The success stories coming out of the trial have offered a work-weary public hope that a better work-life balance is achievable. Of the 41 American and Canadian companies that began the trial in 2022, none has reported going back to working 40 hours a week.
A closer look at how Advanced RV has managed to significantly reduce its working hours while keeping up productivity reveals some essential elements: a tolerance for risk, and also trust, creativity, and open-mindedness.
"The most significant thing I could do as a business owner"
The company's CEO Mike Neundorfer says he first heard about the four-day workweek about two years ago.
In 2021, Iceland reported that two trials involving 2,500 workers, most of them government employees, had found working fewer hours for the same pay led to improved well-being with no loss in productivity. In some places, workers reported being even more productive after cutting back their hours.
The idea resonated deeply with Neundorfer.
"Think about it. What more impact could a person have on a number of people that work for them than giving them 50 holiday days a year, a three-day weekend every weekend?" says Neundorfer. "It just seemed like the most significant thing I could do as a business owner and manager."

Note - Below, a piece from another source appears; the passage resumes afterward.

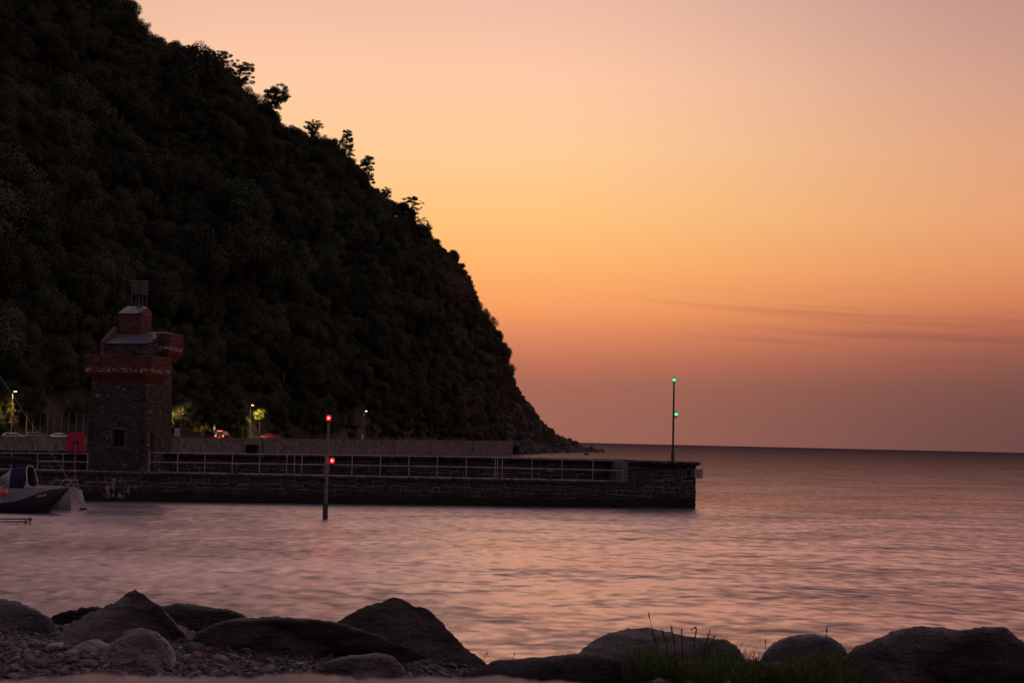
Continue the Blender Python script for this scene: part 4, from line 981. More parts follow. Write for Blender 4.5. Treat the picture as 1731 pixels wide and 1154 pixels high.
# ------------------------------------------------------------------ lifebuoy housing on a post, left of the tower
def lifebuoy():
    s, z = psz(126.5, 781, -0.02); p = Vector((PL.x, PL.y)) + PDIR * s - PNRM * 0.02; z0 = deck_z(s)
    e = thing('lifebuoy_housing', 'red plastic lifebuoy cabinet on a post beside the tower', 'lifebuoy cabinet', (p.x, p.y, z0), PANG)
    RED = mat('red_plastic', (0.36, 0.012, 0.04), rough=0.55, spec=0.25)
    zt = psz(126, 731.5)[1] - z0; zb = psz(126, 764.5)[1] - z0; w = 0.46
    bm = bmesh.new(); n = 40; rings = []
    def ring(scale, y):
        vs = []
        for k in range(n):
            th = 2 * math.pi * k / n; cx, cz = math.cos(th), math.sin(th); ex = 0.38
            vs.append(bm.verts.new((scale * w * math.copysign(abs(cx) ** ex, cx) * (1 - 0.04 * (cz < -0.2)), y, (zt + zb) / 2 + scale * (zt - zb) / 2 * math.copysign(abs(cz) ** ex, cz))))
        return vs
    prof = [(0.93, -0.20), (1.0, -0.15), (1.0, -0.03), (0.97, -0.01), (0.97, 0.01), (1.0, 0.03), (1.0, 0.12), (0.9, 0.18)]
    inner = [(0.17, -0.14), (0.18, -0.20)]
    rs = [ring(a, y) for a, y in prof]
    def circ(r, y): return [bm.verts.new((r * math.cos(2 * math.pi * k / n), y, (zt + zb) / 2 + r * math.sin(2 * math.pi * k / n))) for k in range(n)]
    c0 = circ(0.15, -0.215); c1 = circ(0.135, -0.10)
    chain = [c1, c0] + rs
    for a, b in zip(chain[:-1], chain[1:]):
        for k in range(n): bm.faces.new((a[k], a[(k + 1) % n], b[(k + 1) % n], b[k]))
    bm.faces.new(rs[-1]); bm.faces.new(c1)
    bmesh.ops.recalc_face_normals(bm, faces=bm.faces); me = bpy.data.meshes.new('cabinet'); bm.to_mesh(me); bm.free()
    me.polygons.foreach_set('use_smooth', [True] * len(me.polygons)); me.set_sharp_from_angle(angle=R(40)); o = mesh_obj('cabinet', me, RED, e)
    MB().lathe([(0.133, 0), (0.133, 0.01)], n=20).build('hole', mat('hole_dark', (0.012, 0.012, 0.013), rough=0.9), o).matrix_local = Matrix.Translation((0, -0.105, (zt + zb) / 2)) @ Matrix.Rotation(R(90), 4, 'X')  # black disc stands in for the dark inside the hole
    for sx in (-1, 1): MB().box(sx * .2 - .12, sx * .2 + .12, -.1, .08, zt - .01, zt + .035).build('lid_lug', RED, o, bevel=.012)
    MB().box(-.035, .035, -.29, -.225, 0.05, (zt + zb) / 2 + 0.12).box(-.07, .07, -.3, -.22, 0.44, .52).build('post', mat('galvanised_post', (0.16, 0.15, 0.17), rough=0.5, metal=0.5), e, bevel=.006)
    MB().box(-.1, .1, -.36, -.05, 0.0, .05).build('foot', RAIL, e)
lifebuoy()

# ------------------------------------------------------------------ sea marks
def lantern(parent, c, colour, glow, r, h, name):
    DK = mat('lantern_black', (0.02, 0.02, 0.022), rough=0.5)
    o = MB().lathe([(r * 1.25, 0), (r * 1.25, h * .10), (r * .8, h * .14), (r * .8, h * .18)], c, 14).lathe([(r * .85, h * .80), (r * 1.1, h * .84), (r * .75, h * .95), (r * .2, h * 1.02), (r * .15, h * 1.18), (r * .02, h * 1.2)], c, 14).build(name, DK, parent, True)
    MB().lathe([(r * .6, h * .18), (r * .86, h * .3), (r * .92, h * .5), (r * .86, h * .68), (r * .6, h * .8)], c, 14).build('lens', glow, o, True)
    for k in range(4):
        a = k * math.pi / 2 + .78; x, y = c[0] + r * 1.08 * math.cos(a), c[1] + r * 1.08 * math.sin(a); MB().cyl((x, y, c[2] + h * .1), (x, y, c[2] + h * .85), r * .07, n=5).build('guard_bar', DK, o)
    return o
def glow_mat(name, core, edge, s1, s0):
    """lit coloured lens: bright filament seen through the middle of the lens, deeper colour towards its rim (facing falloff of the lens itself)"""
    m = mat(name, edge, rough=0.2, emit=edge, estr=s0); return m
REDL = glow_mat('red_signal_lens', (1, .3, .2), (1.0, 0.012, 0.03), 20, 5.0); GRNL = glow_mat('green_signal_lens', (.5, 1, .6), (0.0, 0.85, 0.16), 20, 2.2)
REDB = mat('red_signal_bulb', (1, .3, .2), emit=(1, .12, .06), estr=8.0); GRNB = mat('green_signal_bulb', (.4, 1, .5), emit=(.12, 1, .35), estr=5.0)
def point_light(name, parent, loc, col, watt, rad=0.05):
    d = bpy.data.lights.new(name, 'POINT'); d.energy = watt; d.color = col; d.shadow_soft_size = rad; o = bpy.data.objects.new(name, d); COL.objects.link(o); o.parent = parent; o.location = loc; return o
def front_bulb(parent, c, r, m):
    v, f = ico(2); o = mesh_obj('bulb', np_mesh('bulb', v * r + np.array(c), f, True), m, parent); return o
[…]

Neundorfer, who founded Advanced RV in 2012 after leading other successful businesses, had never envisioned the company as a 24/7 kind of operation. His employees don't work more than 40 hours a week, even though that has meant customers wait two years for their custom RVs.
"We could probably make more money and figure it out if we did overtime, but we never do," he says.
Instead, in April 2022, he decided to try the opposite, moving everyone to 32 hours a week without any cut in pay.
Neundorfer knew it was a gamble, one he thought had a 50/50 chance of success. The vast majority of other companies in the four-day workweek trial employ office workers. Many of them are nonprofits.
Still, as a small business, he says it was easy for him to experiment. Advanced RV has 50 employees, no shareholders other than Neundorfer and his wife and no formal board.
And he was OK with the odds.
"Everybody won't feel that way," he says.
In fact, when Neundorfer first talked with his employees about joining the four-day workweek trial, not everyone in the room was thrilled.
"I raised my hand and I said, I don't think we should do this. This is not going to work," says Tricia Eller, who joined the company in 2014 and is primarily responsible for customer relations.
She strongly believed everyone needed to be at the office five days a week.
"This is how business is run," she insisted at the time.
Assigned to take Mondays off, she simply worked from home to ensure that customers would get the kind of attention they were used to.
Undeterred, Neundorfer began searching for efficiencies.
He asked every department whether there were tools or equipment that could speed up tasks. His upholsterers asked for an industrial sewing machine that would allow them to bind carpets in a quarter of the time.
"This was a no-brainer," he says. "We looked at the cost and we didn't have to even sit down with a spreadsheet. We knew this was something we should do."
In the finishing department, Kowalcic says he and his two teammates got hyper-focused on what processes they might eliminate, without cutting corners.
"We started making more templates, more little jigs and boxes to help us with things that are repetitive," he says.
They also got more mindful about who does which tasks the best and fastest and started dividing up the work accordingly.
Each change might only save them mere minutes.
"But if you save six or seven minutes on six or seven things, then you're really starting to push the envelope a little bit and get a little bit more done," Kowalcic says.
Neundorfer says Advanced RV did see a dip in output as a result of moving to a 32-hour workweek.
"You lose productivity," he says. "And when you lose productivity, you lose some volume, and you lose profit."
Now a year and a half into this experiment, he says the company has nearly recovered those productivity losses.
"And I think that at some point, some of the improvements will take us beyond what we were able to do in 40 hours," he says.
Judging by employee satisfaction, the experiment has already been a resounding success.
Kowalcic now spends his Fridays riding his bike, working on his home remodel, and getting ready for evening gigs with his heavy new wave band Public Squares. And then he still has the weekend.
"Spending more time with family, just a little more relaxation, meditation — it really helps keep me centered," he says.
On her Mondays off, Eller in customer relations still checks her email — she says she just can't let go — but she'll also spend time with her mom, who is retired, or go to the movies.
"Talk to me on a Sunday, and you'll find me in the best mood because I know I have Monday to myself to relax," she says.